Monday 19 March 2018

Cycling body suspends action against journalist as Armstrong role probed

Grainne Cunningham

The international cycling union has suspended legal action against journalist Paul Kimmage, which was due to begin in December.

The Union Cycliste Internationale (UCI) took the action pending the outcome of an independent investigation into the organisation's role in the Lance Armstrong scandal.

An independent commission is to investigate allegations made against the UCI over the Armstrong affair that saw the seven-time Tour de France winner stripped of the titles he won from 1999-2005.

Legal proceedings against Mr Kimmage, pictured, were initiated in January by the UCI and its president, Pat McQuaid, and honorary president, Hein Verbruggen.
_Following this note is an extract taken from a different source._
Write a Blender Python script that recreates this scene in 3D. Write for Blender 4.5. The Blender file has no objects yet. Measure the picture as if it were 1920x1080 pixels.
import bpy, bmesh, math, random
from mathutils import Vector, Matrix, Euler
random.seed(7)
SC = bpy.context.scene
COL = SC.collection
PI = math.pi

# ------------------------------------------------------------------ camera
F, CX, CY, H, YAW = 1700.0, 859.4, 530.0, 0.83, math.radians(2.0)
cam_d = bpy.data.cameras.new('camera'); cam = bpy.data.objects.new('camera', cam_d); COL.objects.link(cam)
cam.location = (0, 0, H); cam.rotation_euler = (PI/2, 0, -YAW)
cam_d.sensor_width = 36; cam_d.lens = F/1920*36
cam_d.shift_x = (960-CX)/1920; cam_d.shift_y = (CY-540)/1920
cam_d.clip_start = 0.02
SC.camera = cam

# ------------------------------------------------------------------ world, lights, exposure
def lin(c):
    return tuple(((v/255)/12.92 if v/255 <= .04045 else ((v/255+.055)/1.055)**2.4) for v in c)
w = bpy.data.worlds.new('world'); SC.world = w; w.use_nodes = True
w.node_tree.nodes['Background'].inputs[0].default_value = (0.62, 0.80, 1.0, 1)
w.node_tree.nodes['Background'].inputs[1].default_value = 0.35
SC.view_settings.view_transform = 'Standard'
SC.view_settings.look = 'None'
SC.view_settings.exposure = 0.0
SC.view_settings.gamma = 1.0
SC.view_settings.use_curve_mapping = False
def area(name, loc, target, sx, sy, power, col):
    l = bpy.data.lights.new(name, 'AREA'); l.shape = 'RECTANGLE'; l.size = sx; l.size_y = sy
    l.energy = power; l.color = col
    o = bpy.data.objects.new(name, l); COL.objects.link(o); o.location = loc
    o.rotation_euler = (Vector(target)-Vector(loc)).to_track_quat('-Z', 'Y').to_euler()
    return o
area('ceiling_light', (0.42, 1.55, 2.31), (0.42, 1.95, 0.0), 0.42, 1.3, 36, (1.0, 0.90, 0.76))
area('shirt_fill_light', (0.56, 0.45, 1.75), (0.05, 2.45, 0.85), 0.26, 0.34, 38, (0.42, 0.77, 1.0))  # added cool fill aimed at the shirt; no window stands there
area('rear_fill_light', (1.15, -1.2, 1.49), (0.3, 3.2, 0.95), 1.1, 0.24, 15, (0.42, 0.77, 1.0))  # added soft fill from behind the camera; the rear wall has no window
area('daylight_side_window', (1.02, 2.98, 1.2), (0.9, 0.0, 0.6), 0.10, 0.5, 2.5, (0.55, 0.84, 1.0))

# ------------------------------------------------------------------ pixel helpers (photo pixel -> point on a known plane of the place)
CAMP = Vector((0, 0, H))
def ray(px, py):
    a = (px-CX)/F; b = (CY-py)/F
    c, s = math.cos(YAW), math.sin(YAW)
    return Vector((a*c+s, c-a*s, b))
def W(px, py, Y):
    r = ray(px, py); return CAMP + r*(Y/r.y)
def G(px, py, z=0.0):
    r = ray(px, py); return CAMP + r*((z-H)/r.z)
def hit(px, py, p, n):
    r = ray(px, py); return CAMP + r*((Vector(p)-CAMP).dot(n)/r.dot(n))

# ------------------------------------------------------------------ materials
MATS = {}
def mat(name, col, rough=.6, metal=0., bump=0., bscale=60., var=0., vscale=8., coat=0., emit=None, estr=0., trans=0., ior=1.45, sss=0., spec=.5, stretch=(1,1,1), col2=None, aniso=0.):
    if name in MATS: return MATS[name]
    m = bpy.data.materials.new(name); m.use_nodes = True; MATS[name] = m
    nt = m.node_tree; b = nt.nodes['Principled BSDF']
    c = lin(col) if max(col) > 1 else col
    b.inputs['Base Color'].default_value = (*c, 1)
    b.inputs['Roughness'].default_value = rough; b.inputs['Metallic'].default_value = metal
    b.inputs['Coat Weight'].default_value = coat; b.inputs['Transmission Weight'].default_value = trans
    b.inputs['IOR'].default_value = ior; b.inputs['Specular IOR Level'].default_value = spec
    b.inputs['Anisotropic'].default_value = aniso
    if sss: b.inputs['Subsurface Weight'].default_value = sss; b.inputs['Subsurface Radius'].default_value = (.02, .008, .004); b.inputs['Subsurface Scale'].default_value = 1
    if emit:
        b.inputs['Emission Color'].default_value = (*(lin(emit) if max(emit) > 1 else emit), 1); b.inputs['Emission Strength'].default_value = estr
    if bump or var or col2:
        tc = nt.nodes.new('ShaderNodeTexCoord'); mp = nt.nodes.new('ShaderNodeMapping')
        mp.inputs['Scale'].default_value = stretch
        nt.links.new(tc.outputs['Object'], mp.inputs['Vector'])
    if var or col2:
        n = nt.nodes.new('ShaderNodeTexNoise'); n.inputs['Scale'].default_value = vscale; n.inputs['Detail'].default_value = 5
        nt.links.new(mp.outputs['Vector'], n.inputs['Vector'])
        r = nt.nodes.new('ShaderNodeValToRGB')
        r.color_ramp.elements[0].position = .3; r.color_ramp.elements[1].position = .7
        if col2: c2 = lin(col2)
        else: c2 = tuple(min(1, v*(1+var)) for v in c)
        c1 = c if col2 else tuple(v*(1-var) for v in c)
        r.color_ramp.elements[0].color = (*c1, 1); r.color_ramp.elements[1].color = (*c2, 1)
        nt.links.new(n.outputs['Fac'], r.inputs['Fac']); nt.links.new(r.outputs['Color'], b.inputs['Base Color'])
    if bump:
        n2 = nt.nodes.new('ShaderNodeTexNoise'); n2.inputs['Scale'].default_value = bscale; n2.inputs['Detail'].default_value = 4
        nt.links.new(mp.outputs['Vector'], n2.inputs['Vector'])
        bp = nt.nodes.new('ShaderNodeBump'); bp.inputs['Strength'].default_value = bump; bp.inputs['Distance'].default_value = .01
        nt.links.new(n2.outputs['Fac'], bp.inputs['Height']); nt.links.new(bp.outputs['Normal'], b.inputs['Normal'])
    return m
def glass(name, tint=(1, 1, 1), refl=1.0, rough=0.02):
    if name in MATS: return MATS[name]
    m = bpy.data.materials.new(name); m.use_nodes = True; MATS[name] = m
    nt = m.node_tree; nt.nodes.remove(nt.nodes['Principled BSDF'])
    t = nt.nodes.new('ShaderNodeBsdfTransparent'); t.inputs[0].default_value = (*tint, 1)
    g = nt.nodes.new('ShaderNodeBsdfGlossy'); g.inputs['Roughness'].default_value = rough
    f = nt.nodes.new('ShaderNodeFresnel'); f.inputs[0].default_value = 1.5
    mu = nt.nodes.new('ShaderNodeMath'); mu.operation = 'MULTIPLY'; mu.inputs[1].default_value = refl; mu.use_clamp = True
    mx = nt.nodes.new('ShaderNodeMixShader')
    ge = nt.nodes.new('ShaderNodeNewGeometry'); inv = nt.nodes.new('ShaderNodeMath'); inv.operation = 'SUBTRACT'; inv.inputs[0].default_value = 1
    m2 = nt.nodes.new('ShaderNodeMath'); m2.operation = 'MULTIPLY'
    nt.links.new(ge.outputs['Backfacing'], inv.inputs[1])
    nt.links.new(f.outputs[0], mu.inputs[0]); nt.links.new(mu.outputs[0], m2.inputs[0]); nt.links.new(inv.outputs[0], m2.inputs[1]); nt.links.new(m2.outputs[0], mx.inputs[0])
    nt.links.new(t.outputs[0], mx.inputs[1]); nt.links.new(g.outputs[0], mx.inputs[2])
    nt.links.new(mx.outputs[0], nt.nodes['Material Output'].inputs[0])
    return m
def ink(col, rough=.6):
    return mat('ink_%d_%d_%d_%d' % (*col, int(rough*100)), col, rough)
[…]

Both claimed to have been defamed by the journalist in articles published by 'The Sunday Times' and 'L'Equipe'.

At the time, a UCI spokesman told 'Cyclingnews' that the action had been taken because "Mr McQuaid cannot allow for him or the UCI to be called corrupt".

Unusually, the UCI did not seek damages from 'L'Equipe' or 'The Sunday Times', but only from Mr Kimmage. The Irishman left 'The Sunday Times' at the end of 2011.
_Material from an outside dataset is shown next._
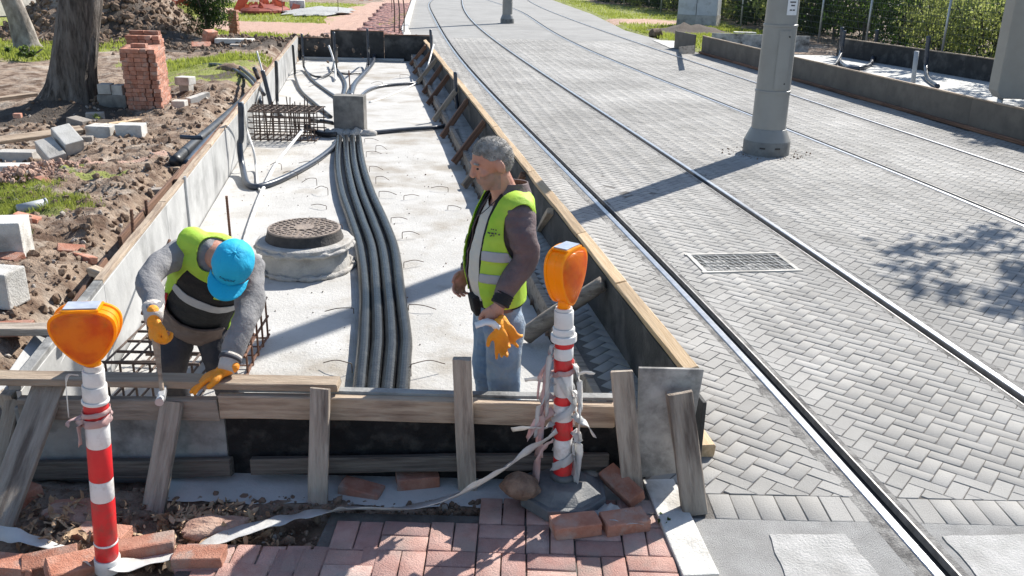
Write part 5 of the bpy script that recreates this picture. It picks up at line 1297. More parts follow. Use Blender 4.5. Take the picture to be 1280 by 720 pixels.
# ------------------------------------------------------------------ standing man
def standing_man():
    O = Vector((-.045, 4.08, SZ)); ya = R(20); f = Vector((-math.cos(ya), -math.sin(ya), 0)); l = Vector((math.sin(ya), -math.cos(ya), 0))
    K = 1.0
    fr = lambda v: O + (f*v[0] + l*v[1] + Vector((0,0,1))*v[2])*K
    inv = lambda P: Vector(((P-O).dot(f), (P-O).dot(l), (P-O).z))/K
    t = thing('person', O, 'grey-haired man standing in profile in a lime vest over a plum jacket, holding orange gloves', 'person')
    V3 = Vector
    TR = [(.86,.02,.095,.145),(.95,.035,.11,.155),(1.06,.05,.122,.158),(1.16,.045,.12,.16),(1.28,.02,.112,.168),(1.38,-.005,.10,.172),(1.445,-.02,.08,.14),(1.48,-.02,.058,.085)]
    def torso(mb, g=0, z0=0): loft(mb, [(V3((c,0,z)), V3((a+g,0,0)), V3((0,b+g,0))) for z, c, a, b in TR if z >= z0])
    # arms
    eL = inv(atY(653, 322, 3.90)); wL = inv(atY(624, 382, 3.80)); sL = V3((-.02,.178,1.39))
    eR = V3((-.03,-.27,1.17)); wR = inv(atY(584, 338, 4.22)); sR = V3((-.02,-.178,1.39))
    hL = (V3((.02,.0,-1))*.8+V3((.35,.02,0))).normalized(); hR = (wR-eR).normalized()*.5+V3((.35,0,-.9))*.5
    # body: skin
    b = MB(); 
    loft(b, [(V3((c,0,z)), V3((a-.022,0,0)), V3((0,w_-.022,0))) for z, c, a, w_ in TR])
    limb(b, [V3((-.02,0,1.42)), V3((.005,0,1.48)), V3((.035,0,1.55))], [.075,.062,.058])
    tilt = Matrix.Rotation(R(19), 3, 'Y'); hc = V3((.062,0,1.61)); HR = tilt
    H = lambda x, y, z: hc + HR @ V3((x, y, z))
    b.ell(H(-.008,0,.022), (.095,.077,.095), HR, 20, 14)
    b.ell(H(.03,0,-.045), (.064,.058,.062), HR, 16, 10)
    b.ell(H(.058,0,-.092), (.026,.027,.022), HR, 10, 8)
    b.ell(H(.070,0,-.012), (.022,.052,.05), HR, 12, 8)
    b.ell(H(.083,0,.030), (.014,.048,.012), HR, 12, 8)
    b.tube([H(.088,0,.022), H(.104,0,-.006), H(.112,0,-.022)], [.009,.011,.014], 8); b.ell(H(.104,0,-.024), (.015,.019,.010), HR, 10, 8)
    b.ell(H(.084,0,-.052), (.014,.024,.006), HR, 10, 6); b.ell(H(.081,0,-.066), (.014,.021,.007), HR, 10, 6)
    for s_ in (-1, 1):
        b.ell(H(-.010,s_*.083,-.008), (.022,.011,.035), HR @ Matrix.Rotation(R(s_*-18),3,'Z'), 12, 8); b.ell(H(.060,s_*.045,-.022), (.022,.018,.020), HR, 10, 8)
    limb(b, [sL, sL.lerp(eL,.5)+V3((0,.01,0)), eL, eL.lerp(wL,.5), wL], [.036,.034,.031,.029,.028]); limb(b, [sR, sR.lerp(eR,.5), eR, eR.lerp(wR,.5), wR], [.036,.034,.031,.029,.028])
    limb(b, [V3((.02,.085,.86)), V3((.01,.09,.48)), V3((-.02,.09,.10))], [.085,.058,.045]); limb(b, [V3((.02,-.085,.86)), V3((.02,-.09,.48)), V3((-.01,-.09,.10))], [.085,.058,.045])
    hand(b, wL, hL, V3((.0,-1,0)), V3((1,0,.1)), curl=(62,66,68,70), thumb=(30,30), scale=1.06)
    hand(b, wR, hR, V3((-.2,1,-.1)), V3((1,.1,.1)), curl=(30,34,38,42), scale=1.04)
    V, F, Nn = remesh(b, .0052, 4)
    body = clip(V, F, lambda v: 1, None); o = finish(body, 'body', M['skin'], t, fr)
    # stubble and hair
    inH = lambda v: HR.transposed() @ (v-hc)
    def fst(v):
        q = inH(v)
        if q.x < -.03 or q.z < -.13 or abs(q.y) > .09: return -1
        return min(-.028-q.z - (.02 if q.x > .085 and q.z > -.045 else 0), q.z+.115, q.x+.012+(q.z+.03)*.3)
    def fha(v):
        q = inH(v)
        if q.z < -.07: return -1
        r_ = q.x; line = .052 - .0*r_ if q.x > .03 else .0
        # hairline: high at the front, falling behind the ear to the nape
        if abs(q.y) > .080 and q.z < .03: return -1
        h = np.interp(q.x, [-.11,-.06,-.038,-.026,.0,.022,.05,.09], [-.062,-.058,-.052,.022,.028,.030,.060,.078])
        return q.z-h
    finish(clip(V, F, fst, Nn, .0015), 'stubble', M['stub'], t, fr)
    hm = clip(V, F, fha, Nn, .0015); hm.v = [tuple(Vector(v)+(Vector(v)-hc).normalized()*(.002*noise.noise(Vector(v)*45)+.002*noise.noise(Vector(v)*18)+(.002 if inH(Vector(v)).z > .07 else 0))) for v in hm.v]
    hair = finish(hm, 'hair', M['hair'], t, fr, thick=.004, th_off=-1)
    hs = MB(); cand = [(V[i], Nn[i]) for i in range(len(V)) if fha(V[i]) > .004]
    for _ in range(5200):
        p, n_ = random.choice(cand); q = inH(p); comb = HR @ V3((.35 if q.z > .05 else -.35, 0, .3 if q.z > .05 else -.7)); dr = (n_*.35+comb*1.0+V3((random.gauss(0,.3),random.gauss(0,.3),random.gauss(0,.3)))).normalized()
        p = p+n_*.001; L = random.uniform(.007,.014); sd_ = dr.cross(n_+V3((.01,.02,0))); sd_ = sd_.normalized()*.0011 if sd_.length > 1e-4 else V3((.001,0,0))
        hs.add([p-sd_, p+sd_, p+dr*L], [(0,1,2)])
    finish(hs, 'hair_strands', M['hair'], t, fr, sm_=False)['kind'] = 'stuff'
    for s_ in (-1, 1):
        e = MB(); e.ell(H(.078, s_*.030, .008), (.010,.011,.0065), HR, 12, 8); finish(e, 'eye', M['eye'], t, fr)
        e = MB(); e.tube(crom([H(.086, s_*.016, .030), H(.088, s_*.032, .035), H(.076, s_*.050, .028)], 4), .0045, 6); finish(e, 'eyebrow', M['hair'], t, fr)
    # shirt
    s1 = MB(); torso(s1, -.006); V1, F1, N1 = remesh(s1, .010, 5)
    finish(clip(V1, F1, lambda v: min(v.z-.93, 1.405+.25*abs(v.y)-v.z if v.x > 0 else 1.45-v.z)), 'shirt', M['shirt'], t, fr, thick=.003, wr=.005)
    # jacket with sleeves
    j = MB(); torso(j, .006); 
    limb(j, [sL+V3((0,-.03,.0)), sL.lerp(eL,.5)+V3((0,.01,0)), eL+V3((-.015,.01,0)), eL.lerp(wL,.5), wL.lerp(eL,.12)], [.074,.064,.058,.052,.042])
    limb(j, [sR+V3((0,.03,.0)), sR.lerp(eR,.5), eR+V3((-.015,-.01,0)), eR.lerp(wR,.5), wR.lerp(eR,.12)], [.080,.068,.062,.055,.045])
    limb(j, [V3((-.045,0,1.43)), V3((-.03,0,1.495))], [.09,.078])
    VJ, FJ, NJ = remesh(j, .009, 5)
    def opening(v, w0): 
        q = max(0, (v.z-1.12)/.30); hw = w0*(1-.30*q)
        return abs(v.y)-hw if v.x > .02 and v.z < 1.50 else .05
    def fj(v):
        arm = abs(v.y) > .20 or (abs(v.y) > .178 and v.z < 1.3)
        neck = math.hypot(v.x-.01, v.y)-.064 if v.z > 1.44 else .05
        if arm: return 1
        return min(opening(v, .100), v.z-.925, neck, 1.515-v.z)
    finish(clip(VJ, FJ, fj), 'jacket', M['jacket'], t, fr, thick=.006, wr=.010, ws=11)
    finish(clip(VJ, FJ, lambda v: min(opening(v, .100), .138-abs(v.y), v.z-.93, 1.49-v.z, v.x-.03), NJ, .009), 'lapel', M['black_c'], t, fr, thick=.004, wr=.003)
    for nm, w_, e_ in (('cuff', wL, eL), ('cuff', wR, eR)):
        c_ = MB(); a_ = w_.lerp(e_, .02); b_ = w_.lerp(e_, .24); P = [a_.lerp(b_, k/7) for k in range(8)]; c_.tube(P, [.043+.003*(k%2) for k in range(8)], 18); finish(c_, nm, M['black_c'], t, fr)
    # hi-vis vest
    g = MB(); torso(g, .030); 
    limb(g, [V3((-.02,-.135,1.41)), V3((-.02,.135,1.41))], [.085,.085])
    VG, FG, NG = remesh(g, .009, 6)
    def fv(v):
        hole = math.hypot((v.x+.012)/.078, (v.z-1.32)/.135)-1 if abs(v.y) > .09 else .5
        sh = .200-abs(v.y) if v.z > 1.3 else .1
        neck = math.hypot(v.x-.02, v.y)-.085 - (.0 if v.x < 0 else 0) if v.z > 1.36 else .05
        q = max(0, (v.z-1.15)/.30)
        fo = abs(v.y)-(.130-.035*q) if v.x > .03 else .05
        return min(hole*.08, sh, neck, fo, v.z-.955)
    finish(clip(VG, FG, fv), 'hi_vis_vest', M['lime'], t, fr, thick=.005, wr=.010, ws=8)
    for z0 in (1.085, 1.190):
        finish(clip(VG, FG, lambda v: min(fv(v)-.002, v.z-z0, z0+.044-v.z), NG, .006), 'reflective_band', M['silver'], t, fr, thick=.003, wr=.010, ws=8)
    # printed lettering on the chest (illegible at this size): short dark strokes
    pr = MB(); 
    for row, (zz, ws_) in enumerate(((1.335, .030), (1.320, .055), (1.306, .03))):
        y0_ = .128
        for k in range(int(ws_/.009)):
            yv = y0_+k*.009-(ws_/2-.0275)*1; best = min((v for v in VG if abs(v.z-zz) < .012 and v.x > .03), key=lambda v: abs(v.y-yv)+abs(v.z-zz))
            pr.box(best+V3((.008,.004,0)), (.003,.006,.007 if row == 1 else .004), Matrix.Rotation(R(35),3,'Z'))
    finish(pr, 'chest_print', M['ink'], t, fr, sm_=False)['kind'] = 'stuff'
    # trousers, belt, shoes
    tr = MB(); loft(tr, [(V3((.03,0,.97)), V3((.112,0,0)), V3((0,.152,0))), (V3((.025,0,.90)), V3((.115,0,0)), V3((0,.160,0))), (V3((.02,0,.83)), V3((.110,0,0)), V3((0,.160,0)))])
    limb(tr, [V3((.02,.085,.84)), V3((.02,.09,.66)), V3((.015,.09,.47)), V3((-.005,.09,.28)), V3((-.02,.09,.07))], [.102,.090,.074,.068,.066])
    limb(tr, [V3((.02,-.085,.84)), V3((.03,-.09,.66)), V3((.035,-.09,.47)), V3((.01,-.09,.28)), V3((-.0,-.09,.07))], [.102,.090,.074,.068,.066])
    VT, FT, NT = remesh(tr, .010, 5)
    finish(clip(VT, FT, lambda v: min(.985-v.z, v.z-.05)), 'jeans', M['jeans'], t, fr, thick=.004, wr=.011, ws=10)
    finish(clip(VT, FT, lambda v: min(.975-v.z, v.z-.935), NT, .006), 'belt', M['black_c'], t, fr, thick=.004)
    pk = MB(); pk.box(V3((.14,.02,.935)), (.05,.09,.10), Matrix.Rotation(R(12),3,'Y'), ch=.012); finish(pk, 'belt_pouch', M['black_c'], t, fr)
    for s_ in (-1, 1):
        sh_ = MB(); sh_.ell(V3((.045,s_*.095,.035)), (.15,.052,.05)); sh_.ell(V3((-.04,s_*.095,.06)), (.065,.046,.065)); Vs, Fs, Ns = remesh(sh_, .010, 4)
        finish(clip(Vs, Fs, lambda v: v.z-.002), 'shoe', M['leather'], t, fr)
    # necklace cord
    nc = MB(); nc.tube(crom([V3((.045,-.055,1.46)), V3((.10,-.035,1.40)), V3((.128,0,1.365)), V3((.10,.035,1.40)), V3((.045,.055,1.46))], 6), .0025, 6); finish(nc, 'cord', M['ink'], t, fr)
    # gloves held in the near hand
    wl = fr(wL); 
    gl = MB(); hd = Vector((.22,-.12,-1)).normalized(); base = wl+(fr(hL)-fr(V3((0,0,0))))*.075+Vector((.01,-.035,.0))
    hand(gl, base+Vector((.02,-.01,-.02)), hd, (0,-1,.1), (-1,0,.1), curl=(10,32,22,45), scale=.88, rad=.0115, thumb=(50,15), spread=9)
    hand(gl, base+Vector((.045,.02,-.01)), Vector((.50,0,-.9)), (.2,1,.1), (-1,0,.1), curl=(24,12,38,28), scale=.85, rad=.0115, thumb=(40,15), spread=7)
    Vg, Fg, Ng = remesh(gl, .006, 3); mb = clip(Vg, Fg, lambda v: 1)
    gt_ = thing('work_gloves', base, 'pair of orange work gloves held in the standing man\'s near hand', 'gloves'); mb.build('glove', M['glove'], gt_, smooth=True)
    cf = MB(); d_ = -f*-1; cf.tube(crom([base+Vector((.02,-.01,-.01)), base+Vector((-.03,-.02,.012)), base+Vector((-.085,-.03,.0))], 5), np.linspace(.030,.026,11), 14, flat=.5)
    cf.v = [tuple(Vector(v)+Vector((1,1,1))*noise.noise(Vector(v)*40)*.008) for v in cf.v]; cf.build('cuff', M['white'], gt_, smooth=True)
standing_man()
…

Commenting on Twitter, Mr Kimmage wrote "How do I feel? I feel like Maximus as he prepared for battle" and also "On my signal, unleash hell".


Mr Kimmage had received a subpoena to attend a trial in Switzerland on December 12 and his supporters had already contributed to a defence fund set up online, which totals in excess of €83,000.

The decision to stall legal action against Mr Kimmage comes just days after Mr McQuaid insisted it would go ahead, arguing that it was a "straightforward defamation" case unrelated to the Armstrong findings.

Though it stopped short of terminating proceedings altogether, the UCI statement will come as good news for journalist Mr Kimmage and his supporters.